NEW YORK — Stocks surged Tuesday on signs of resilience in the housing market and the U.S. consumer, with falling oil prices giving investors an extra reason to rally. The Dow Jones industrials gained more than 120 points to reach a five-week high.

The National Association of Realtors' index for pending sales of existing homes rose in February at a seasonally adjusted annual rate of 0.7 percent. The index is well below where it was a year ago but stronger than investors expected, reassuring them that the housing sector, while weak, is not being pummeled by the struggling subprime mortgage sector.

The Dow rose 128.00, or 1.03 percent, to 12,510.30 — its highest close since Feb. 26, the day before it made its 416-point plunge. The blue chip index is back in positive territory for the year, and 276 points below its record close of 12,786.64, reached Feb. 20.

Broader stock indicators also soared. The Standard & Poor's 500 index gained 13.22, or 0.93 percent, to 1,437.77, and the Nasdaq composite index added 28.07, or 1.16 percent, to 2,450.33.

Bonds were lower after the home sales data, with the yield on the benchmark 10-year Treasury note at 4.67 percent, up from 4.65 percent late Monday. The dollar rose against other major currencies and gold prices slipped.

Light sweet crude dropped more than a dollar to $64.64 a barrel on the New York Mercantile Exchange. Prices had surged when 15 British sailors and marines were detained March 23 by Iran, but the two nations are in negotiations that appeared to be bringing the captives closer to release.

Airline stocks climbed on the prospect of declining fuel costs, as well as a rise in Continental Airlines Inc.'s passenger revenue. Continental Airlines rose $3.03, or 8.4 percent, to $39.08.

Meanwhile, March auto sales showed weakness among U.S. automakers. GM, Ford Motor Co. and DaimlerChrysler all reported that U.S. sales fell, while Japan-based automakers Toyota, Honda Motor Co., and Nissan Motor Co. saw theirs rise.

GM rose 64 cents, or 2 percent, to $31.47, after reporting an increase in China sales. Ford fell a penny to $8.08, and Daimler Chrysler fell $1.07 to $82.95.

U.S. shares of Toyota, which is closing in on Ford to become the United States' No. 2 automaker, rose 11 cents to $127.03. Nissan's U.S. shares rose 3 cents to $21.57, and Honda's rose 80 cents, or 2.3 percent, to $35.49.

Advancing issues outnumbered decliners by about 3 to 1 on the New York Stock Exchange, where consolidated volume came to 2.90 billion shares, up from 2.80 billion shares Monday.

The home sales report, the primary catalyst driving up stocks Tuesday, was not especially robust, but the market has been hungry for some decent news on the housing front to suggest that the broader economy is impervious to the financial problems of subprime lenders, companies that make loans to people with poor credit.

While Tuesday's stock gains were strong, the market remains vulnerable; the subprime lending market is still shaky, and earnings season is less than two weeks away.

"I don't think we're out of the woods yet," said John O'Donoghue, co-head of equities at Cowen & Co., noting that some of the market's gains were probably due to frustrated traders short-covering, or buying back bets that prices would fall. "The market has exhibited a certain amount of complacency.
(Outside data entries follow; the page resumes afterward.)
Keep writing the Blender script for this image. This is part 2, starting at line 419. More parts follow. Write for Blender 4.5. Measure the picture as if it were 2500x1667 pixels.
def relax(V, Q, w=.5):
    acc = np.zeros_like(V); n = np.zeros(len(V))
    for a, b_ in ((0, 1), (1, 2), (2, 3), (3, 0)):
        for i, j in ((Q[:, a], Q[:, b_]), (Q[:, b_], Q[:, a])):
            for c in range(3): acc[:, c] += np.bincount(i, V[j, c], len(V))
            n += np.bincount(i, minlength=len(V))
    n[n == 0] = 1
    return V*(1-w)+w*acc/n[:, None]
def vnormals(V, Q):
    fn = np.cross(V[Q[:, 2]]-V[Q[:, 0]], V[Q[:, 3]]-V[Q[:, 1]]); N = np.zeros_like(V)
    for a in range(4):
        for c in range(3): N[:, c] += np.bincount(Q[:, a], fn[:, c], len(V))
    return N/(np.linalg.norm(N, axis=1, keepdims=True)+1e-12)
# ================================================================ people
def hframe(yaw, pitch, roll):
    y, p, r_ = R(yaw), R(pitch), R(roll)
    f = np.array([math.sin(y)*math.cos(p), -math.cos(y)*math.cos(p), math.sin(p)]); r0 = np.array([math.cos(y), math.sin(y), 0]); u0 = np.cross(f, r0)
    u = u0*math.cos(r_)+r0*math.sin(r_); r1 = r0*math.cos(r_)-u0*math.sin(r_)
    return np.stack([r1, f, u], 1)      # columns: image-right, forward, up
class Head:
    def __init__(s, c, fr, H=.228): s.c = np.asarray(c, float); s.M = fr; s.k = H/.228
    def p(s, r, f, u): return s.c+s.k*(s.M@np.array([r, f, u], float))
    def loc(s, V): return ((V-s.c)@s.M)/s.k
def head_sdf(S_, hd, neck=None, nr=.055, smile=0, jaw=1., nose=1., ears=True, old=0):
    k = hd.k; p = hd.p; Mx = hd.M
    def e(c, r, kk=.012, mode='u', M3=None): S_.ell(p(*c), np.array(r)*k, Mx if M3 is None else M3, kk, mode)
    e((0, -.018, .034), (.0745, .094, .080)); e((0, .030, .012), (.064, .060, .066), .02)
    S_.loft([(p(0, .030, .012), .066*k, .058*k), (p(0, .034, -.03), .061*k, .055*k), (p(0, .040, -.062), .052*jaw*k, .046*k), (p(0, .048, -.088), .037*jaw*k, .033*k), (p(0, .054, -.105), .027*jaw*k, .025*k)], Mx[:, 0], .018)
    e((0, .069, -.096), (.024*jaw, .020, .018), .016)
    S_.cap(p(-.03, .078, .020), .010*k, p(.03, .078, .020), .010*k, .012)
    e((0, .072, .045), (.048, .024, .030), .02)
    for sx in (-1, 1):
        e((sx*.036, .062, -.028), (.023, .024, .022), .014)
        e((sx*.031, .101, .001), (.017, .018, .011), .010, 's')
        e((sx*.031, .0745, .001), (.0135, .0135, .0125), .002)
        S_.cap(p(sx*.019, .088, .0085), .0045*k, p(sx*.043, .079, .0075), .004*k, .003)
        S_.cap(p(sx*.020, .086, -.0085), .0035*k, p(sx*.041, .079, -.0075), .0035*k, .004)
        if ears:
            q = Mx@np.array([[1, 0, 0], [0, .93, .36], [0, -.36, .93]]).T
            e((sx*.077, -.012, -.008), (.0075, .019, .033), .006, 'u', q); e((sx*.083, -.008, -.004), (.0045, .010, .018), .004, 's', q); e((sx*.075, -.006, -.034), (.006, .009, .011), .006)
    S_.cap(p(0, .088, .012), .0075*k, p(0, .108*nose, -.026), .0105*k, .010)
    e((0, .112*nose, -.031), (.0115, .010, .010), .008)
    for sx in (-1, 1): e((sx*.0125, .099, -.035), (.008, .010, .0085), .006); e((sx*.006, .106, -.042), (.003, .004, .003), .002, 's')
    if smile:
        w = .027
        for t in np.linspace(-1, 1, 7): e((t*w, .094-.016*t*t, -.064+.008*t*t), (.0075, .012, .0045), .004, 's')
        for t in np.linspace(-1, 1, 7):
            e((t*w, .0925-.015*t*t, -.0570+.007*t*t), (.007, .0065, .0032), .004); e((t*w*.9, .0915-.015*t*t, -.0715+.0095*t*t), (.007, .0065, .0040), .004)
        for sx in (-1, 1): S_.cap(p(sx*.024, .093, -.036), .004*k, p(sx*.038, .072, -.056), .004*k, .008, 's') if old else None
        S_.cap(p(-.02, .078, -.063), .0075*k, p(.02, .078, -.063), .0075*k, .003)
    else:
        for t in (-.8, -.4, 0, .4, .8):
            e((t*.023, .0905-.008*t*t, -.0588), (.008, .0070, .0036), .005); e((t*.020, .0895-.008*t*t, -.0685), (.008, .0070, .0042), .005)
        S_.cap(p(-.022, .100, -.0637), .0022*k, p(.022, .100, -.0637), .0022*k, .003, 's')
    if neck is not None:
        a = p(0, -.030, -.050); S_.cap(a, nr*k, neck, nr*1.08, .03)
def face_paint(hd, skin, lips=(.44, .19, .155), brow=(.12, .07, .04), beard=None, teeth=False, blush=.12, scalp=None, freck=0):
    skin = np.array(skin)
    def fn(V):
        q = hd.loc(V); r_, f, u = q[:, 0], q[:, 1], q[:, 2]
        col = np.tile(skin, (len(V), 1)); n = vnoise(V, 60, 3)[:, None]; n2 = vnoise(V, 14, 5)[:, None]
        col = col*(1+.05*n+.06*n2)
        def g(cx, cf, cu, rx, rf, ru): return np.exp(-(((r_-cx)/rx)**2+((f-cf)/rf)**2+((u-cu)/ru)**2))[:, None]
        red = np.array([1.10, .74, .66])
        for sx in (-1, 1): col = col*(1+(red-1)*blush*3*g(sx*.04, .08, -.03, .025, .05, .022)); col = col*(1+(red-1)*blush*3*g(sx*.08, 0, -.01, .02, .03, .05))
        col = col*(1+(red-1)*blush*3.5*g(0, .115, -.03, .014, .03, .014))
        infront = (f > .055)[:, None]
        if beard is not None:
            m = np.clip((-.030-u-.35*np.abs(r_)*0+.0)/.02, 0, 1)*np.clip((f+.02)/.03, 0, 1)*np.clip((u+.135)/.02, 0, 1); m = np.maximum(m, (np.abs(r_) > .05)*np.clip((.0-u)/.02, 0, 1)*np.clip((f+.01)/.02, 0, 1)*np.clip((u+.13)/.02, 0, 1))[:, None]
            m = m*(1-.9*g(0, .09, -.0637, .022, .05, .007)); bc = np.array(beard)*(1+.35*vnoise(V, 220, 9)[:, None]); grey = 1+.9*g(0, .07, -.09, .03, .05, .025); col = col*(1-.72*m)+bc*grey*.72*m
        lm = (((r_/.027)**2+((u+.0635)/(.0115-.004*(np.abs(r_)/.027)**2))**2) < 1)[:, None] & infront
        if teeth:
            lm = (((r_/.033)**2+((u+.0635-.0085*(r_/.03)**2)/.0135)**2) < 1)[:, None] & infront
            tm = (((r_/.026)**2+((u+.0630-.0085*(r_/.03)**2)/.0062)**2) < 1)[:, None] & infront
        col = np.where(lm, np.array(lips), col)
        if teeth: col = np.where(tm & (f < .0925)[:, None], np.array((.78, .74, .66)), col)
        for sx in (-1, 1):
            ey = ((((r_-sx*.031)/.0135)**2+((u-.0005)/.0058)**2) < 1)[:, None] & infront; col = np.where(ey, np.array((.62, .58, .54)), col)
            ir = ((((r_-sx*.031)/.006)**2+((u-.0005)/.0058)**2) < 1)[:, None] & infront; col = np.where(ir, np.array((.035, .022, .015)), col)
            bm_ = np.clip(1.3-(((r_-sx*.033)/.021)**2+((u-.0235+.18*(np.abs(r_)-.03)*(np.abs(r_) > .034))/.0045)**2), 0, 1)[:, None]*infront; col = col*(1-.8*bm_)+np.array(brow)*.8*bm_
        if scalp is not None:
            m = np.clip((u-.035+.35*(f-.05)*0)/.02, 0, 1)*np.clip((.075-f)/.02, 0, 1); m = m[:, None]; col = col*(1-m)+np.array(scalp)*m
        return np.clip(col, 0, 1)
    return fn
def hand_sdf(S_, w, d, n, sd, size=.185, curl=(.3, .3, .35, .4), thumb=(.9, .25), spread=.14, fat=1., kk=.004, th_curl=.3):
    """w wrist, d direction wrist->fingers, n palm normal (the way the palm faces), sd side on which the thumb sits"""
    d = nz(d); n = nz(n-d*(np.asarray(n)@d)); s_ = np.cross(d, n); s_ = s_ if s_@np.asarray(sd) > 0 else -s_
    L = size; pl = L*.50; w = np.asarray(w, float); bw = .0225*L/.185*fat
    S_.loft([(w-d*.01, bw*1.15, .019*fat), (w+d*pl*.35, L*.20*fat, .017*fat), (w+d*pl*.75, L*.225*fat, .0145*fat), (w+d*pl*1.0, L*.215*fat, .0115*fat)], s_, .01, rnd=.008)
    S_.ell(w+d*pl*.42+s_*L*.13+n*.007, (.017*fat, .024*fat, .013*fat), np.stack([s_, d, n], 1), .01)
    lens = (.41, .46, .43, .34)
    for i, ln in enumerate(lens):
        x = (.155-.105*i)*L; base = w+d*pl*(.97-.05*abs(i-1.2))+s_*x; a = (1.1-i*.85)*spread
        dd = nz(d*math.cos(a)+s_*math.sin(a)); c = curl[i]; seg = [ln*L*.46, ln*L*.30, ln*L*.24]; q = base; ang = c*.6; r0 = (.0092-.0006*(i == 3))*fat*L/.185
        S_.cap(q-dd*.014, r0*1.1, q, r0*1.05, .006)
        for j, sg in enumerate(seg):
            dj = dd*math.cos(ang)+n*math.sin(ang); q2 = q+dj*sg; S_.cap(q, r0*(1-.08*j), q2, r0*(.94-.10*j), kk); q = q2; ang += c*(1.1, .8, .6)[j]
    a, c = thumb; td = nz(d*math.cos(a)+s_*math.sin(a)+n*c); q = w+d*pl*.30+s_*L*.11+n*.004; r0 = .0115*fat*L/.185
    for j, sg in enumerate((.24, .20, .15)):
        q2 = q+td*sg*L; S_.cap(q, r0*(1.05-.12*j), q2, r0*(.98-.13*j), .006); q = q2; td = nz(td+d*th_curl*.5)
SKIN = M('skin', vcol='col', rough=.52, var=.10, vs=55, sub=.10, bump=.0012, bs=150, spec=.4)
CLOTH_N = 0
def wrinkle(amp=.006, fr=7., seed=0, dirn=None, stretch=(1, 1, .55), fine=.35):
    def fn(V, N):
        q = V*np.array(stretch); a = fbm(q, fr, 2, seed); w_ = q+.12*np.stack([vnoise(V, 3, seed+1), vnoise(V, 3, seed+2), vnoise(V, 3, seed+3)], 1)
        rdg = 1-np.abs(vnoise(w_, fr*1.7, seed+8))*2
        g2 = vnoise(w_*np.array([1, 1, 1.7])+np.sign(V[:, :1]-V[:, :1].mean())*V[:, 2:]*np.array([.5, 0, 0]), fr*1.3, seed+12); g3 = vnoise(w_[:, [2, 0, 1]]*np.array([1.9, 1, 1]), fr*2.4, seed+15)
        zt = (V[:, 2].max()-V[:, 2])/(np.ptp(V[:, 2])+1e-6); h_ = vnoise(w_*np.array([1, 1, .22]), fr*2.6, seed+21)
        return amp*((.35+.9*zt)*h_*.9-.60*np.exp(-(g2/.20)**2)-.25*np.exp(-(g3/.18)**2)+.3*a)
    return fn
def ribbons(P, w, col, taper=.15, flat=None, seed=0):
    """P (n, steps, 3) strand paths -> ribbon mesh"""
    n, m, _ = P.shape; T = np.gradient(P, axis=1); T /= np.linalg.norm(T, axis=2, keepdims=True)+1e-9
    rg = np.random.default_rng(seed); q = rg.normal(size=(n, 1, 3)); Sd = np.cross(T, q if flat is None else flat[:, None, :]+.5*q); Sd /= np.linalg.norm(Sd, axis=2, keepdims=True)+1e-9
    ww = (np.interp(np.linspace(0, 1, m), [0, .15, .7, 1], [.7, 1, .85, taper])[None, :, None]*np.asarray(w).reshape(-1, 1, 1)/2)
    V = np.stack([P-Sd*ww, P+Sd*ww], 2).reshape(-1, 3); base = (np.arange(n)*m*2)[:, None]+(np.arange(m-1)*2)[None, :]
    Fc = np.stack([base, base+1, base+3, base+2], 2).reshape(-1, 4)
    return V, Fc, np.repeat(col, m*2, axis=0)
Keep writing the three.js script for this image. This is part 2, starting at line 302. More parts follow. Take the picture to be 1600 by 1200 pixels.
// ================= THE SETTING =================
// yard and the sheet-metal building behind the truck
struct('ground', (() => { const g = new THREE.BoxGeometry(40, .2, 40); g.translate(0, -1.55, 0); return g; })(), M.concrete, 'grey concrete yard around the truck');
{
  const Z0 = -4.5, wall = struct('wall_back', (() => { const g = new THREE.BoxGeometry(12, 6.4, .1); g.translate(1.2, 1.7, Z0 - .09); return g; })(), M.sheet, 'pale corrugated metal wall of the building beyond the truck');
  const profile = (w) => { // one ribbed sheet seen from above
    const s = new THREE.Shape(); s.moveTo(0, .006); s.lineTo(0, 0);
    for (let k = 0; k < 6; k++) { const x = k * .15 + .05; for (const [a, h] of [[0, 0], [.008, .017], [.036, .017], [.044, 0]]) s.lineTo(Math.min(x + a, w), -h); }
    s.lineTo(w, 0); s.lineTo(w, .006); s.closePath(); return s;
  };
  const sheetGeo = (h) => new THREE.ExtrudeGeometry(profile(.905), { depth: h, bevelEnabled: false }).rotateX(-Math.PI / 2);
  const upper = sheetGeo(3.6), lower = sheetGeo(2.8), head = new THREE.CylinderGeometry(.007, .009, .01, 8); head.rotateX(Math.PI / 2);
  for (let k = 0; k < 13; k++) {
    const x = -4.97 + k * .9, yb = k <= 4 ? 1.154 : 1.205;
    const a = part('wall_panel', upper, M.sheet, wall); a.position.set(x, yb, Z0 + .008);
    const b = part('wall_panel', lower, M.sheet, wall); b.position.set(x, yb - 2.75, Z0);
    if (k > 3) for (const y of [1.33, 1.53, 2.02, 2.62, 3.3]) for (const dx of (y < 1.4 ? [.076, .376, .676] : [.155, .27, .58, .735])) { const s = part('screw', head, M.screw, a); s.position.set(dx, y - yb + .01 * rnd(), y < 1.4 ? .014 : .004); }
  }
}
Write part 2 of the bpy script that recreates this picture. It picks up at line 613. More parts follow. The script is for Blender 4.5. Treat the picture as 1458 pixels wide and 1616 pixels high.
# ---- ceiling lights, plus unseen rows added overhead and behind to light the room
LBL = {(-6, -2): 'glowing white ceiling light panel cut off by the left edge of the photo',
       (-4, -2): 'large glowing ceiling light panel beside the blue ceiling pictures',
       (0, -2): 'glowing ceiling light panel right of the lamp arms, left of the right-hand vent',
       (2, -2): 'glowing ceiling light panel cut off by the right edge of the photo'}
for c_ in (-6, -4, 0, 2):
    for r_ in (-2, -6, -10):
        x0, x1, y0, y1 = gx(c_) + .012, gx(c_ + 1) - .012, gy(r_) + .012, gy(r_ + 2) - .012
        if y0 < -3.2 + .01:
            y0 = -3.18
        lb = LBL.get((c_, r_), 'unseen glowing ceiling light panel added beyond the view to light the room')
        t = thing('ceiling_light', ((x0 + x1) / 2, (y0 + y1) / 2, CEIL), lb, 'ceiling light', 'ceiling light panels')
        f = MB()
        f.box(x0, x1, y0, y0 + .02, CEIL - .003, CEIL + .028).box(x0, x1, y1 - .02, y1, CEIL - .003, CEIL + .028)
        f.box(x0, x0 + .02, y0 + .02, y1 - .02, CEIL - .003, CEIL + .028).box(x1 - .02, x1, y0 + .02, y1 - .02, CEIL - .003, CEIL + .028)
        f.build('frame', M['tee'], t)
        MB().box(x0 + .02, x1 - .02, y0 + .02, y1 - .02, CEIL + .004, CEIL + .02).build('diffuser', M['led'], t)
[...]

We'll see how earnings come in."

Investors are treading fairly optimistically toward the first quarter earnings season. So far, there have been a few profit warnings — notably from a few homebuilders — but some investors had braced for more dire earnings preannouncements.

"When economies are softer than anticipated, companies get a lot of negative suprises. It's way too early to say this definitely, but perhaps the economy isn't slowing as rapidly as envisioned," Caughey said.

The Russell 2000 index of smaller companies rose 8.55, or 1.06 percent, to 811.77.

Overseas markets were also strong. Japan's Nikkei stock average rose 1.27 percent, Britain's FTSE 100 rose 0.80 percent, Germany's DAX index rose 1.56 percent, and France's CAC-40 rose 1.18 percent.